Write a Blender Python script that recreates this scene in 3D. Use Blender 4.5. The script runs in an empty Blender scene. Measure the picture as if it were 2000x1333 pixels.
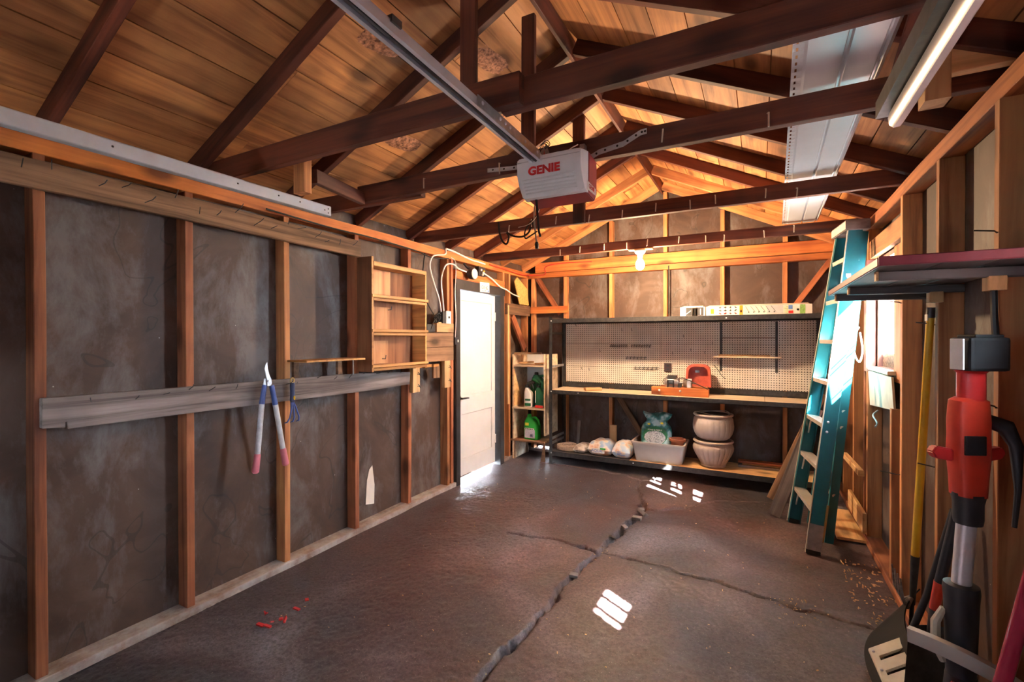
import bpy, bmesh, math, random
import numpy as np
from mathutils import Vector, Matrix, Quaternion, noise
random.seed(7)
S = bpy.context.scene
COL = S.collection
PI = math.pi
V = Vector

# ------------------------------------------------------------------ materials
def new_mat(name):
    m = bpy.data.materials.new(name); m.use_nodes = True
    nt = m.node_tree
    b = next(n for n in nt.nodes if n.type == 'BSDF_PRINCIPLED')
    return m, nt, b
def nd(nt, t, **kw):
    n = nt.nodes.new(t)
    for k, v in kw.items():
        if k in n.inputs: n.inputs[k].default_value = v
        else: setattr(n, k, v)
    return n
def c4(c): return (c[0], c[1], c[2], 1)
def ramp(nt, stops):
    r = nt.nodes.new('ShaderNodeValToRGB')
    e = r.color_ramp.elements
    while len(e) < len(stops): e.new(0.5)
    for i, (p, c) in enumerate(stops):
        e[i].position = p; e[i].color = c4(c)
    return r
def mix(nt, a, b, fac, mode='MIX'):
    n = nt.nodes.new('ShaderNodeMix'); n.data_type = 'RGBA'; n.blend_type = mode
    for idx, v in ((0, fac), (6, a), (7, b)):
        if isinstance(v, bpy.types.NodeSocket): nt.links.new(v, n.inputs[idx])
        elif idx == 0: n.inputs[0].default_value = v
        else: n.inputs[idx].default_value = c4(v)
    return n.outputs[2]
def math_(nt, op, a, b=None, c=None):
    n = nt.nodes.new('ShaderNodeMath'); n.operation = op
    for i, v in enumerate((a, b, c)):
        if v is None: continue
        if isinstance(v, bpy.types.NodeSocket): nt.links.new(v, n.inputs[i])
        else: n.inputs[i].default_value = v
    return n.outputs[0]

def plain(name, col, rough=0.55, metal=0.0, var=0.12, nscale=14, bump=0.0, spec=0.5, coat=0.0):
    m, nt, b = new_mat(name)
    tc = nd(nt, 'ShaderNodeTexCoord')
    no = nd(nt, 'ShaderNodeTexNoise', Scale=nscale, Detail=5.0, Roughness=0.6)
    nt.links.new(tc.outputs['Object'], no.inputs['Vector'])
    lo = tuple(max(0, x * (1 - var)) for x in col); hi = tuple(min(1, x * (1 + var)) for x in col)
    r = ramp(nt, [(0.3, lo), (0.7, hi)])
    nt.links.new(no.outputs['Fac'], r.inputs['Fac'])
    nt.links.new(r.outputs['Color'], b.inputs['Base Color'])
    b.inputs['Roughness'].default_value = rough; b.inputs['Metallic'].default_value = metal
    b.inputs['Specular IOR Level'].default_value = spec
    b.inputs['Coat Weight'].default_value = coat
    if bump > 0:
        bp = nd(nt, 'ShaderNodeBump', Strength=bump, Distance=0.004)
        nt.links.new(no.outputs['Fac'], bp.inputs['Height'])
        nt.links.new(bp.outputs['Normal'], b.inputs['Normal'])
    return m

def wood(name, c1, c2, c3=None, rough=0.7, axis=0, knots=True, stretch=16.0, attr=False, dust=None):
    """grain runs along the object's local axis; each object shifts the pattern by its own random number"""
    m, nt, b = new_mat(name)
    tc = nd(nt, 'ShaderNodeTexCoord')
    oi = nd(nt, 'ShaderNodeObjectInfo')
    vec = tc.outputs['Object']
    off = nd(nt, 'ShaderNodeCombineXYZ')
    if attr:
        at = nd(nt, 'ShaderNodeAttribute', attribute_name='pr')
        sp = nd(nt, 'ShaderNodeSeparateColor'); nt.links.new(at.outputs['Color'], sp.inputs[0])
        rnd = sp.outputs[0]
        for i in range(3): nt.links.new(math_(nt, 'MULTIPLY', sp.outputs[1 if i != 1 else 2], 37.0), off.inputs[i])
    else:
        rnd = oi.outputs['Random']
        for i in range(3): nt.links.new(math_(nt, 'MULTIPLY', rnd, 23.0 + 7 * i), off.inputs[i])
    add = nd(nt, 'ShaderNodeVectorMath', operation='ADD')
    nt.links.new(vec, add.inputs[0]); nt.links.new(off.outputs[0], add.inputs[1])
    sc = [stretch] * 3; sc[axis] = 0.9
    mp = nd(nt, 'ShaderNodeMapping'); mp.inputs['Scale'].default_value = sc
    nt.links.new(add.outputs[0], mp.inputs['Vector'])
    n1 = nd(nt, 'ShaderNodeTexNoise', Scale=1.0, Detail=7.0, Roughness=0.62, Distortion=0.6)
    nt.links.new(mp.outputs[0], n1.inputs['Vector'])
    r = ramp(nt, [(0.33, tuple(x * 0.7 for x in c1)), (0.5, tuple((x + y) / 2 for x, y in zip(c1, c2))), (0.66, c2)])
    nt.links.new(n1.outputs['Fac'], r.inputs['Fac'])
    col = r.outputs['Color']
    n2 = nd(nt, 'ShaderNodeTexNoise', Scale=2.3, Detail=3.0)
    nt.links.new(add.outputs[0], n2.inputs['Vector'])
    c3 = c3 or tuple(x * 0.45 for x in c1)
    f2 = math_(nt, 'MULTIPLY', math_(nt, 'SUBTRACT', n2.outputs['Fac'], 0.46), 3.2)
    cl = nd(nt, 'ShaderNodeClamp'); nt.links.new(f2, cl.inputs[0])
    col = mix(nt, col, c3, math_(nt, 'MULTIPLY', cl.outputs[0], 0.75))
    if knots:
        sk = [3.2] * 3; sk[axis] = 1.5
        mk = nd(nt, 'ShaderNodeMapping'); mk.inputs['Scale'].default_value = sk
        nt.links.new(add.outputs[0], mk.inputs['Vector'])
        vo = nd(nt, 'ShaderNodeTexVoronoi', Scale=1.6, Randomness=1.0)
        nt.links.new(mk.outputs[0], vo.inputs['Vector'])
        kf = nd(nt, 'ShaderNodeMapRange'); kf.inputs[1].default_value = 0.10; kf.inputs[2].default_value = 0.27
        kf.inputs[3].default_value = 1.0; kf.inputs[4].default_value = 0.0
        nt.links.new(vo.outputs['Distance'], kf.inputs[0])
        col = mix(nt, col, tuple(x * 0.28 for x in c1), math_(nt, 'MULTIPLY', kf.outputs[0], 0.85))
    hv = nd(nt, 'ShaderNodeHueSaturation')
    nt.links.new(col, hv.inputs['Color'])
    nt.links.new(math_(nt, 'ADD', math_(nt, 'MULTIPLY', rnd, 0.60), 0.72), hv.inputs['Value'])
    col = hv.outputs[0]
    if dust:
        n3 = nd(nt, 'ShaderNodeTexNoise', Scale=5.0, Detail=6.0, Roughness=0.7)
        nt.links.new(tc.outputs['Object'], n3.inputs['Vector'])
        d = nd(nt, 'ShaderNodeMapRange'); d.inputs[1].default_value = 0.36; d.inputs[2].default_value = 0.62
        nt.links.new(n3.outputs['Fac'], d.inputs[0])
        col = mix(nt, col, dust, math_(nt, 'MULTIPLY', d.outputs[0], 0.7))
    nt.links.new(col, b.inputs['Base Color'])
    b.inputs['Roughness'].default_value = rough
    bp = nd(nt, 'ShaderNodeBump', Strength=0.25, Distance=0.003)
    nt.links.new(n1.outputs['Fac'], bp.inputs['Height']); nt.links.new(bp.outputs['Normal'], b.inputs['Normal'])
    return m

M = {}
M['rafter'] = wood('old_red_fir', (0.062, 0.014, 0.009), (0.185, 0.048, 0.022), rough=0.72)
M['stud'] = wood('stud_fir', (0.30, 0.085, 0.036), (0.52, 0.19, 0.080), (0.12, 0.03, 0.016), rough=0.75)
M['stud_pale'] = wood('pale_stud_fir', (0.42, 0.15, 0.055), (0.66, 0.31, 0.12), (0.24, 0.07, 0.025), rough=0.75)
M['deck'] = wood('roof_deck_pine', (0.38, 0.140, 0.048), (0.66, 0.300, 0.105), (0.14, 0.042, 0.016), axis=1, attr=True, rough=0.7, stretch=15)
M['plate'] = wood('plate_fir', (0.36, 0.085, 0.022), (0.62, 0.22, 0.055), (0.2, 0.04, 0.012), rough=0.7)
M['weather'] = wood('weathered_board', (0.11, 0.085, 0.078), (0.30, 0.25, 0.235), (0.07, 0.052, 0.048), rough=0.85, knots=False, stretch=22)
M['weather_warm'] = wood('weathered_brown_board', (0.13, 0.070, 0.038), (0.34, 0.185, 0.100), (0.07, 0.04, 0.026), rough=0.85, knots=True, stretch=20)
M['ply'] = wood('yellow_pine_shelf', (0.50, 0.22, 0.06), (0.74, 0.38, 0.12), (0.40, 0.15, 0.04), rough=0.55, knots=False, stretch=20)
M['plyback'] = wood('plywood_panel', (0.50, 0.19, 0.07), (0.68, 0.36, 0.16), (0.32, 0.10, 0.035), rough=0.6, knots=False, stretch=11, axis=2)
M['plydark'] = wood('brown_board_side', (0.16, 0.06, 0.025), (0.30, 0.12, 0.05), rough=0.7, knots=False, axis=2)
M['paleply'] = wood('pale_plywood', (0.62, 0.46, 0.31), (0.80, 0.66, 0.48), (0.5, 0.34, 0.22), rough=0.6, knots=False)
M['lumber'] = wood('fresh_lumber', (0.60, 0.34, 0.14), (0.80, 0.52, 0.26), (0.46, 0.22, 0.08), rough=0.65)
M['sole'] = wood('sole_plate', (0.25, 0.15, 0.115), (0.42, 0.28, 0.23), (0.2, 0.15, 0.13), rough=0.85, dust=(0.52, 0.50, 0.49))
M['blackwood'] = wood('dark_stained_shelf', (0.055, 0.05, 0.05), (0.11, 0.105, 0.105), rough=0.6, knots=False)
M['oldred'] = plain('maroon_paint', (0.16, 0.025, 0.04), 0.45)
M['black_metal'] = plain('black_rack_metal', (0.035, 0.033, 0.034), 0.5, 0.3, 0.4, 30)
M['black_trim'] = plain('black_paint', (0.028, 0.026, 0.028), 0.5, 0, 0.3, 9)
M['black_plastic'] = plain('black_plastic', (0.018, 0.02, 0.026), 0.45, 0, 0.2)
M['matt_black'] = plain('matt_black_plastic', (0.014, 0.014, 0.015), 0.6, 0, 0.2, spec=0.15)
M['rubber'] = plain('black_rubber', (0.015, 0.015, 0.016), 0.75)
M['galv'] = plain('galvanised_steel', (0.74, 0.78, 0.85), 0.36, 0.40, 0.10, 5)
M['steel'] = plain('worn_steel', (0.42, 0.42, 0.44), 0.38, 0.8, 0.25, 20)
M['dark_steel'] = plain('dark_steel', (0.09, 0.09, 0.095), 0.5, 0.7, 0.3, 20)
M['alu'] = plain('aluminium', (0.78, 0.72, 0.64), 0.4, 0.6, 0.08)
M['white_panel'] = plain('white_siding_paint', (0.80, 0.84, 0.90), 0.30, 0, 0.05, 3)
M['white_door'] = plain('white_door_paint', (0.80, 0.79, 0.78), 0.42, 0, 0.05, 3, 0.1)
M['white'] = plain('white_plastic', (0.80, 0.79, 0.77), 0.4, 0, 0.03)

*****

- CHALLENGE
Each line from the one holding "0.07, 0.025), rough=0.75)" to the one holding "0.22), rough=0.6, knots=False)", those two included, is to be transcribed exactly, and no other line.

- TASK RESULT
M['stud_pale'] = wood('pale_stud_fir', (0.42, 0.15, 0.055), (0.66, 0.31, 0.12), (0.24, 0.07, 0.025), rough=0.75)
M['deck'] = wood('roof_deck_pine', (0.38, 0.140, 0.048), (0.66, 0.300, 0.105), (0.14, 0.042, 0.016), axis=1, attr=True, rough=0.7, stretch=15)
M['plate'] = wood('plate_fir', (0.36, 0.085, 0.022), (0.62, 0.22, 0.055), (0.2, 0.04, 0.012), rough=0.7)
M['weather'] = wood('weathered_board', (0.11, 0.085, 0.078), (0.30, 0.25, 0.235), (0.07, 0.052, 0.048), rough=0.85, knots=False, stretch=22)
M['weather_warm'] = wood('weathered_brown_board', (0.13, 0.070, 0.038), (0.34, 0.185, 0.100), (0.07, 0.04, 0.026), rough=0.85, knots=True, stretch=20)
M['ply'] = wood('yellow_pine_shelf', (0.50, 0.22, 0.06), (0.74, 0.38, 0.12), (0.40, 0.15, 0.04), rough=0.55, knots=False, stretch=20)
M['plyback'] = wood('plywood_panel', (0.50, 0.19, 0.07), (0.68, 0.36, 0.16), (0.32, 0.10, 0.035), rough=0.6, knots=False, stretch=11, axis=2)
M['plydark'] = wood('brown_board_side', (0.16, 0.06, 0.025), (0.30, 0.12, 0.05), rough=0.7, knots=False, axis=2)
M['paleply'] = wood('pale_plywood', (0.62, 0.46, 0.31), (0.80, 0.66, 0.48), (0.5, 0.34, 0.22), rough=0.6, knots=False)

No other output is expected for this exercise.